▸ Given data
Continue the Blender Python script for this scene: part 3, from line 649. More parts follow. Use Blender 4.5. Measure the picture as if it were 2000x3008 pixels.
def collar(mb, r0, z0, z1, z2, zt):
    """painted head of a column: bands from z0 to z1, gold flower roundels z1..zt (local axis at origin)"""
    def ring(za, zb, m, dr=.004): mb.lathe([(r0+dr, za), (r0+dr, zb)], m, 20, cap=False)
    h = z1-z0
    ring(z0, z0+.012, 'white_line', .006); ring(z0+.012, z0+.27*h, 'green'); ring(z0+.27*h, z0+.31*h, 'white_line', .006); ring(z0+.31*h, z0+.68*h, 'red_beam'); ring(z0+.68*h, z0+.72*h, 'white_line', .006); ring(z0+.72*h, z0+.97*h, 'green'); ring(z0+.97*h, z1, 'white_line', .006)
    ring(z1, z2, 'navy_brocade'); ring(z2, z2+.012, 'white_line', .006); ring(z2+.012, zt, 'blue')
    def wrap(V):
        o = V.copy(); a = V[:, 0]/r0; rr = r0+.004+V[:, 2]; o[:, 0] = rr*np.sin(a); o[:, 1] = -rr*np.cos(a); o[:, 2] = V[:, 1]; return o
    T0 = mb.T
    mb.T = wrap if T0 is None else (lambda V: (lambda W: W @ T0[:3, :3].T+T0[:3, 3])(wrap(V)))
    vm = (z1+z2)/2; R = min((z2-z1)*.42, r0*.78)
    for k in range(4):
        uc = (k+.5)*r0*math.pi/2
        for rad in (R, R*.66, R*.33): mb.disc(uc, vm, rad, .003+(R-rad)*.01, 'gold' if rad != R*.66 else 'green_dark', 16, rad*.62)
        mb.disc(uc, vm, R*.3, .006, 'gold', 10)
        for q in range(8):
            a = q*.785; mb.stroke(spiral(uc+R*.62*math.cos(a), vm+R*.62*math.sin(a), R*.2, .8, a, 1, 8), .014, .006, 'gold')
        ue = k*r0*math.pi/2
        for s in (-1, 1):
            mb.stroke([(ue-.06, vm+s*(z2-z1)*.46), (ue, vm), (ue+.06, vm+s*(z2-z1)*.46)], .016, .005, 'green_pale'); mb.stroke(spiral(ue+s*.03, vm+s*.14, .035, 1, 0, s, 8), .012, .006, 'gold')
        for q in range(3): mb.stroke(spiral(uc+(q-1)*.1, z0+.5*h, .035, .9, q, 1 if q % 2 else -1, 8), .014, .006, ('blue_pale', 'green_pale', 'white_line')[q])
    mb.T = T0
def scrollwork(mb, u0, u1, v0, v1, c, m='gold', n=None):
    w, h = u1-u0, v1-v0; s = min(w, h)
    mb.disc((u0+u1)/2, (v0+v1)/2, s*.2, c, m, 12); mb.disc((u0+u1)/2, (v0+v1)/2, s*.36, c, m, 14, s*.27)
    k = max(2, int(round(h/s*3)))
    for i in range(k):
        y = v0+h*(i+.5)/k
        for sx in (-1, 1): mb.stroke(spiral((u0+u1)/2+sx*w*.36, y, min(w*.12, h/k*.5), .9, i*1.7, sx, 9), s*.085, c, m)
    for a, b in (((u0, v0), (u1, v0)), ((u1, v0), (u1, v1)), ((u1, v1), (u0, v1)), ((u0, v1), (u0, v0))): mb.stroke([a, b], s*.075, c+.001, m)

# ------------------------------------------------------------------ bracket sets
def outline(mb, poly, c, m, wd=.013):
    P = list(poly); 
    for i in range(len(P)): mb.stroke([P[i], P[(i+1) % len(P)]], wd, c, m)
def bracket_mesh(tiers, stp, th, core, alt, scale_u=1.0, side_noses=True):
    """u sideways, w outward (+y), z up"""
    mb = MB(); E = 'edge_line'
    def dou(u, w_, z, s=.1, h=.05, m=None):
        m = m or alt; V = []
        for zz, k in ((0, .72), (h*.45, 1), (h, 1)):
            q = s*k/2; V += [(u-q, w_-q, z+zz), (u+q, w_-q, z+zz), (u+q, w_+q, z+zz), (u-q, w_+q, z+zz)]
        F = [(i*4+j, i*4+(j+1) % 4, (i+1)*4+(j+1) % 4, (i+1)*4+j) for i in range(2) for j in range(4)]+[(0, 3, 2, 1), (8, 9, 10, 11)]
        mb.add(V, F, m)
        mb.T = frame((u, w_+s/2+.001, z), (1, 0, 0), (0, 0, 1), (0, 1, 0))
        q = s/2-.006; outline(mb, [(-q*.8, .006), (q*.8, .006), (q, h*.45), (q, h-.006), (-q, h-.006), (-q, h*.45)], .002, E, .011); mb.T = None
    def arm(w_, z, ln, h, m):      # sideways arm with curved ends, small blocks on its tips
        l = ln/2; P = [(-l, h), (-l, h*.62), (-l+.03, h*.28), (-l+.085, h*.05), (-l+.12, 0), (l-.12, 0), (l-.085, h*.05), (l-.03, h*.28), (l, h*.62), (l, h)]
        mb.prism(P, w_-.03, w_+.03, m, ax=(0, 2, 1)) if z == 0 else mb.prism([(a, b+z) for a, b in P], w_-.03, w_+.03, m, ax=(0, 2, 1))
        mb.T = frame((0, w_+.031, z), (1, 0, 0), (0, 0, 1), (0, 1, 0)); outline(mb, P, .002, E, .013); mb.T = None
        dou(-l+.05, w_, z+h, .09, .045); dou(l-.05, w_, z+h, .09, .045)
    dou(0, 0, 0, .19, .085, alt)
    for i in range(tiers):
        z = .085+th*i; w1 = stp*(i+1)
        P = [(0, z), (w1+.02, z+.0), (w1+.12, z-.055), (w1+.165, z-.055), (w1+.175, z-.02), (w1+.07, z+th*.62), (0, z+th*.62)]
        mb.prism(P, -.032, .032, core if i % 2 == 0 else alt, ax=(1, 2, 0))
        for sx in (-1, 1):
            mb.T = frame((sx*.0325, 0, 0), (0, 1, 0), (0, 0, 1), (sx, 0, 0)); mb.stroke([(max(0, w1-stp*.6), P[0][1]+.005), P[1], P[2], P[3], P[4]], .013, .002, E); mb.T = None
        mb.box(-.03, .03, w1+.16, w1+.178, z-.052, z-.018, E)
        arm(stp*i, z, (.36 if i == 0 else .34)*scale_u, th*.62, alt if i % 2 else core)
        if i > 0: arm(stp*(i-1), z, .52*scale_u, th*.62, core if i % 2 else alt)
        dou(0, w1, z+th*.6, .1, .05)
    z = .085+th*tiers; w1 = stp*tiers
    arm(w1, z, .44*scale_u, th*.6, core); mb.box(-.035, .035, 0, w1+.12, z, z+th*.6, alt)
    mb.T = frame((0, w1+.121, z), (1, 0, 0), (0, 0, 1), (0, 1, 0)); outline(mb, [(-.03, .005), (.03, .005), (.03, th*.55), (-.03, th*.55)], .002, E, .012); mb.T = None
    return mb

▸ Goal
Type the whole listing again, unaltered.

▸ The output
Continue the Blender Python script for this scene: part 3, from line 649. More parts follow. Use Blender 4.5. Measure the picture as if it were 2000x3008 pixels.
def collar(mb, r0, z0, z1, z2, zt):
    """painted head of a column: bands from z0 to z1, gold flower roundels z1..zt (local axis at origin)"""
    def ring(za, zb, m, dr=.004): mb.lathe([(r0+dr, za), (r0+dr, zb)], m, 20, cap=False)
    h = z1-z0
    ring(z0, z0+.012, 'white_line', .006); ring(z0+.012, z0+.27*h, 'green'); ring(z0+.27*h, z0+.31*h, 'white_line', .006); ring(z0+.31*h, z0+.68*h, 'red_beam'); ring(z0+.68*h, z0+.72*h, 'white_line', .006); ring(z0+.72*h, z0+.97*h, 'green'); ring(z0+.97*h, z1, 'white_line', .006)
    ring(z1, z2, 'navy_brocade'); ring(z2, z2+.012, 'white_line', .006); ring(z2+.012, zt, 'blue')
    def wrap(V):
        o = V.copy(); a = V[:, 0]/r0; rr = r0+.004+V[:, 2]; o[:, 0] = rr*np.sin(a); o[:, 1] = -rr*np.cos(a); o[:, 2] = V[:, 1]; return o
    T0 = mb.T
    mb.T = wrap if T0 is None else (lambda V: (lambda W: W @ T0[:3, :3].T+T0[:3, 3])(wrap(V)))
    vm = (z1+z2)/2; R = min((z2-z1)*.42, r0*.78)
    for k in range(4):
        uc = (k+.5)*r0*math.pi/2
        for rad in (R, R*.66, R*.33): mb.disc(uc, vm, rad, .003+(R-rad)*.01, 'gold' if rad != R*.66 else 'green_dark', 16, rad*.62)
        mb.disc(uc, vm, R*.3, .006, 'gold', 10)
        for q in range(8):
            a = q*.785; mb.stroke(spiral(uc+R*.62*math.cos(a), vm+R*.62*math.sin(a), R*.2, .8, a, 1, 8), .014, .006, 'gold')
        ue = k*r0*math.pi/2
        for s in (-1, 1):
            mb.stroke([(ue-.06, vm+s*(z2-z1)*.46), (ue, vm), (ue+.06, vm+s*(z2-z1)*.46)], .016, .005, 'green_pale'); mb.stroke(spiral(ue+s*.03, vm+s*.14, .035, 1, 0, s, 8), .012, .006, 'gold')
        for q in range(3): mb.stroke(spiral(uc+(q-1)*.1, z0+.5*h, .035, .9, q, 1 if q % 2 else -1, 8), .014, .006, ('blue_pale', 'green_pale', 'white_line')[q])
    mb.T = T0
def scrollwork(mb, u0, u1, v0, v1, c, m='gold', n=None):
    w, h = u1-u0, v1-v0; s = min(w, h)
    mb.disc((u0+u1)/2, (v0+v1)/2, s*.2, c, m, 12); mb.disc((u0+u1)/2, (v0+v1)/2, s*.36, c, m, 14, s*.27)
    k = max(2, int(round(h/s*3)))
    for i in range(k):
        y = v0+h*(i+.5)/k
        for sx in (-1, 1): mb.stroke(spiral((u0+u1)/2+sx*w*.36, y, min(w*.12, h/k*.5), .9, i*1.7, sx, 9), s*.085, c, m)
    for a, b in (((u0, v0), (u1, v0)), ((u1, v0), (u1, v1)), ((u1, v1), (u0, v1)), ((u0, v1), (u0, v0))): mb.stroke([a, b], s*.075, c+.001, m)

# ------------------------------------------------------------------ bracket sets
def outline(mb, poly, c, m, wd=.013):
    P = list(poly); 
    for i in range(len(P)): mb.stroke([P[i], P[(i+1) % len(P)]], wd, c, m)
def bracket_mesh(tiers, stp, th, core, alt, scale_u=1.0, side_noses=True):
    """u sideways, w outward (+y), z up"""
    mb = MB(); E = 'edge_line'
    def dou(u, w_, z, s=.1, h=.05, m=None):
        m = m or alt; V = []
        for zz, k in ((0, .72), (h*.45, 1), (h, 1)):
            q = s*k/2; V += [(u-q, w_-q, z+zz), (u+q, w_-q, z+zz), (u+q, w_+q, z+zz), (u-q, w_+q, z+zz)]
        F = [(i*4+j, i*4+(j+1) % 4, (i+1)*4+(j+1) % 4, (i+1)*4+j) for i in range(2) for j in range(4)]+[(0, 3, 2, 1), (8, 9, 10, 11)]
        mb.add(V, F, m)
        mb.T = frame((u, w_+s/2+.001, z), (1, 0, 0), (0, 0, 1), (0, 1, 0))
        q = s/2-.006; outline(mb, [(-q*.8, .006), (q*.8, .006), (q, h*.45), (q, h-.006), (-q, h-.006), (-q, h*.45)], .002, E, .011); mb.T = None
    def arm(w_, z, ln, h, m):      # sideways arm with curved ends, small blocks on its tips
        l = ln/2; P = [(-l, h), (-l, h*.62), (-l+.03, h*.28), (-l+.085, h*.05), (-l+.12, 0), (l-.12, 0), (l-.085, h*.05), (l-.03, h*.28), (l, h*.62), (l, h)]
        mb.prism(P, w_-.03, w_+.03, m, ax=(0, 2, 1)) if z == 0 else mb.prism([(a, b+z) for a, b in P], w_-.03, w_+.03, m, ax=(0, 2, 1))
        mb.T = frame((0, w_+.031, z), (1, 0, 0), (0, 0, 1), (0, 1, 0)); outline(mb, P, .002, E, .013); mb.T = None
        dou(-l+.05, w_, z+h, .09, .045); dou(l-.05, w_, z+h, .09, .045)
    dou(0, 0, 0, .19, .085, alt)
    for i in range(tiers):
        z = .085+th*i; w1 = stp*(i+1)
        P = [(0, z), (w1+.02, z+.0), (w1+.12, z-.055), (w1+.165, z-.055), (w1+.175, z-.02), (w1+.07, z+th*.62), (0, z+th*.62)]
        mb.prism(P, -.032, .032, core if i % 2 == 0 else alt, ax=(1, 2, 0))
        for sx in (-1, 1):
            mb.T = frame((sx*.0325, 0, 0), (0, 1, 0), (0, 0, 1), (sx, 0, 0)); mb.stroke([(max(0, w1-stp*.6), P[0][1]+.005), P[1], P[2], P[3], P[4]], .013, .002, E); mb.T = None
        mb.box(-.03, .03, w1+.16, w1+.178, z-.052, z-.018, E)
        arm(stp*i, z, (.36 if i == 0 else .34)*scale_u, th*.62, alt if i % 2 else core)
        if i > 0: arm(stp*(i-1), z, .52*scale_u, th*.62, core if i % 2 else alt)
        dou(0, w1, z+th*.6, .1, .05)
    z = .085+th*tiers; w1 = stp*tiers
    arm(w1, z, .44*scale_u, th*.6, core); mb.box(-.035, .035, 0, w1+.12, z, z+th*.6, alt)
    mb.T = frame((0, w1+.121, z), (1, 0, 0), (0, 0, 1), (0, 1, 0)); outline(mb, [(-.03, .005), (.03, .005), (.03, th*.55), (-.03, th*.55)], .002, E, .012); mb.T = None
    return mb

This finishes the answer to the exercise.